I also do not know what your copy of GCMS records shows, but the local office officials who are processing a citizenship application should not be sending an applicant's info to CSIS UNLESS they are making a referral based on information indicating a security concern. That is, if local office officials are sending info to CSIS that is really, really bad news, since it means there is a particularized suspicion the applicant is involved in something very serious, serious enough to be comparable to terrorism, crimes against humanity, or war crimes. Any such referral would likely result in the application being suspended and at best a delay way, way longer than the excessive delays currently being experienced by many. (Moreover, any such referral from IRCC to CSIS is very unlikely, since if the officials processing the citizenship application come across information which would trigger this sort of thing, they will more likely refer that to CBSA, and if in turn CBSA's NSSD develops information, in its investigation, that rises to the level of engaging CSIS, then it will be CBSA that makes that sort of referral to CSIS.)
The interaction between IRCC officials processing citizenship applications and CSIS should be minimal.
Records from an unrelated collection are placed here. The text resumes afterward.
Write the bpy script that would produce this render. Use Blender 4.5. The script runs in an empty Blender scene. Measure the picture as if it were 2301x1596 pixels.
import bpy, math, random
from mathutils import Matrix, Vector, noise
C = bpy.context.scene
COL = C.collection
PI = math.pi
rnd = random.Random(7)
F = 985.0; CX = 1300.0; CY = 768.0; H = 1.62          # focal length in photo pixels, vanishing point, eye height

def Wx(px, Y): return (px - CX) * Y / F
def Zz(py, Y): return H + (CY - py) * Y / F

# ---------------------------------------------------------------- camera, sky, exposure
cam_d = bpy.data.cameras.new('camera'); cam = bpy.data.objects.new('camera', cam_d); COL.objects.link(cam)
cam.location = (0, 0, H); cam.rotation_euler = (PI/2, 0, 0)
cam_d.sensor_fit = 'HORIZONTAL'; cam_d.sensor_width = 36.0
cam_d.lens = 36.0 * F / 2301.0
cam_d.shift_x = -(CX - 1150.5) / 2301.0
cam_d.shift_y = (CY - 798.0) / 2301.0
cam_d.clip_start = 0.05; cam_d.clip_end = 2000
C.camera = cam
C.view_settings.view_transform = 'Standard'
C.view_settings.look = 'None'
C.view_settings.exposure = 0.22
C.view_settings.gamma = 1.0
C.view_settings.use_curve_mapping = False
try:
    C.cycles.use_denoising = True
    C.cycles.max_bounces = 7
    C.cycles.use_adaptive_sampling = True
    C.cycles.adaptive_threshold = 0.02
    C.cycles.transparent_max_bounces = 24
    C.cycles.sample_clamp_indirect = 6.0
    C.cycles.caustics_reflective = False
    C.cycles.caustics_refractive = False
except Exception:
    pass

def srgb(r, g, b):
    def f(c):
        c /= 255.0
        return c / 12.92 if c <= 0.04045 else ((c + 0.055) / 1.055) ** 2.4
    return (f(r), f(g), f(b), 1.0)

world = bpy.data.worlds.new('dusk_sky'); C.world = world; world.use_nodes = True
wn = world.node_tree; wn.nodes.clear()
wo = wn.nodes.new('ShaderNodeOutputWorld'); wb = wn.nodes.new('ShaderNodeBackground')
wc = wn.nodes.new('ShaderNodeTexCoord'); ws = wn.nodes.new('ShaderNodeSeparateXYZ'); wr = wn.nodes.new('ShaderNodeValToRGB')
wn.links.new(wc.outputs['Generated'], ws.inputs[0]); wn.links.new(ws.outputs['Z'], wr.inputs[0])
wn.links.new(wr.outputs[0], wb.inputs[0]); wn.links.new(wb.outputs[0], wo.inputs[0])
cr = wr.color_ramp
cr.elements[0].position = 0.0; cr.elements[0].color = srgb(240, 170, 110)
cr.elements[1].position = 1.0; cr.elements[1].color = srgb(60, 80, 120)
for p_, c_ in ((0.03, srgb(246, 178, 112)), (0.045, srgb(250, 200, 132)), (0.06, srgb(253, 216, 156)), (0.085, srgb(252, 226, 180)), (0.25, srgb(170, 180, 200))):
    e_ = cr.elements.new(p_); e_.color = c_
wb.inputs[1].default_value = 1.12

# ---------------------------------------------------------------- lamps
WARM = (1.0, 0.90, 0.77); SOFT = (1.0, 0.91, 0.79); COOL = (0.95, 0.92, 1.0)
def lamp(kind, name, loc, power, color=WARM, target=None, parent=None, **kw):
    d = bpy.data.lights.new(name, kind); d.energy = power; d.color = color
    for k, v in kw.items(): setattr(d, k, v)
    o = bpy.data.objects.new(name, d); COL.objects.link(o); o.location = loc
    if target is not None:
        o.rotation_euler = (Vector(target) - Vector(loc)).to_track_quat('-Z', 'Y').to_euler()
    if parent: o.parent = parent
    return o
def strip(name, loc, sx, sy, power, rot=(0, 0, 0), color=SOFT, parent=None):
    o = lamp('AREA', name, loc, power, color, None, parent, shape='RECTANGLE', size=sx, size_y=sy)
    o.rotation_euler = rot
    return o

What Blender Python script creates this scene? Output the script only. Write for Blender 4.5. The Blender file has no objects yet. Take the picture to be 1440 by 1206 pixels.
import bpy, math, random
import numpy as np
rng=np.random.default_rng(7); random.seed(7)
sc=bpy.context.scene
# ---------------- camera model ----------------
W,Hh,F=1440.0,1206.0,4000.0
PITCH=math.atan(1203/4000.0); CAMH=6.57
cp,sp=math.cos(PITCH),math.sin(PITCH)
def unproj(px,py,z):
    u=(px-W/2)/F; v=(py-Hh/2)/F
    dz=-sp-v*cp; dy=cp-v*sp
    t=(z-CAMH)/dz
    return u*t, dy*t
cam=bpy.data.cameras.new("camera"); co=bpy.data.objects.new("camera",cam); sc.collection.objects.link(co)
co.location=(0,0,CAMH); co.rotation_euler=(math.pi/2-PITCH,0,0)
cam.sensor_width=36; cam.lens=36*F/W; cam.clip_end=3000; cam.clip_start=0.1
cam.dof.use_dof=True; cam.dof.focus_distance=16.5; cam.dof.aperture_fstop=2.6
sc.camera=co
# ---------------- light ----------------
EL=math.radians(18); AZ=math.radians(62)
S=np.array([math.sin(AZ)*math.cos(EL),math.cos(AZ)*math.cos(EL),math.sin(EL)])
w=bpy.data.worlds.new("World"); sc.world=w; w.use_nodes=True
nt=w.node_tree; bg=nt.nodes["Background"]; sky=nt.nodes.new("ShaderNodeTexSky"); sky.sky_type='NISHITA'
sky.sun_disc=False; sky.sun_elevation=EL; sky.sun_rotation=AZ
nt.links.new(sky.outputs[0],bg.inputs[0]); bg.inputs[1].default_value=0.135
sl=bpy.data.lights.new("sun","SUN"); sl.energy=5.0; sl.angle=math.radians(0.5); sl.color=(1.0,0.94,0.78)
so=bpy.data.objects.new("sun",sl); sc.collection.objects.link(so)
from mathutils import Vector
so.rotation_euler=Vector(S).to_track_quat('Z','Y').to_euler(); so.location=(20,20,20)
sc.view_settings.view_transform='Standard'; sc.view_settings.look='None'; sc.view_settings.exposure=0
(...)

There is the initial referral made at CPC-Sydney, requesting a clearance (report of no security issues), which would ordinarily only contain sufficient information about the applicant to positively identify them. Then, for some applicants (depending on length of processing and potentially other factors), the local IRCC office may make a referral requesting an update of the clearance.
There is a great deal of misplaced attention in this forum regarding the formal background clearances, as to the RCMP and CSIS. There is almost NOTHING to be learned from most applicants' GCMS records in regards to the clearances which will provide any insight into the status of processing the citizenship application, virtually none that will indicate what will happen next or when. Despite all the micro-monitoring of such details by so many forum participants.
Meanwhile, prohibitions remain open right up to the day of the oath. A driving while impaired arrest the night before the oath is scheduled will constitute a prohibition, for example, and preclude taking the oath. The third formal clearance required, the GCMS clearance, is done repeatedly during the processing of the application, including at latest when the oath is scheduled. It includes a name record screening for criminal records, which covers both RCMP and the U.S. NCIC (same as FBI records), at the least. Even if the client's GCMS shows prohibitions as complete, that can change anytime right up to taking the oath (for example, a delay in processing may result in the need for a clearance update, so what was marked as complete earlier can then be open until the update is obtained . . . noting that even when RCMP or CSIS have sent the updated clearance to the file, for it to show completed in the client's GCMS will still wait on a processing agent making that notation, typically done attendant other tasks).